There are tons of articles that reference this claim all over the web, but perhaps the most profound is the final paragraph in an obituary from Guitar Player magazine:
Leo Fender neither drank nor smoked and had few close friends. He had no children. “His guitars and amps,” one associate said, “those were his kids.” He was described by more than one associate as something of a recluse. While he dabbled in photography, liked to play pinochle on a Saturday night, and owned an expensive boat, his only true hobby, perhaps his obsession, was his work. He was a man of few words. He did not play guitar.
It’s hard to imagine the life of someone who completely transformed music but did not contribute any of his own musical inspiration. We usually think of inventors as scratching an itch, as people who set out to solve their own problem or at least bring something into the world that they personally plan to use.
But not in this case.

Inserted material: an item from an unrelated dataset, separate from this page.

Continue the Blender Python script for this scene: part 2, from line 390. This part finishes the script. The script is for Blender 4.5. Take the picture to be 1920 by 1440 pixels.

Although Fender died in 1991, a recent New York Times article reminisces about his influence and the company that survives.
IN 1948, a radio repairman named Leo Fender took a piece of ash, bolted on a length of maple and attached an electronic transducer.
You know the rest, even if you don’t know you know the rest.
You’ve heard it — in the guitar riffs of Buddy Holly, Jimi Hendrix, George Harrison, Keith Richards, Eric Clapton, Pete Townshend, Bruce Springsteen, Mark Knopfler, Kurt Cobain and on and on.
Failure is the secret to success. If you want to create the sound that changes the world, you don’t have to be the artist that goes on stage. You just might be the artist in the lab, tinkering until you build something that can only sing in someone else’s hands.
You don’t have to play. You just have to start.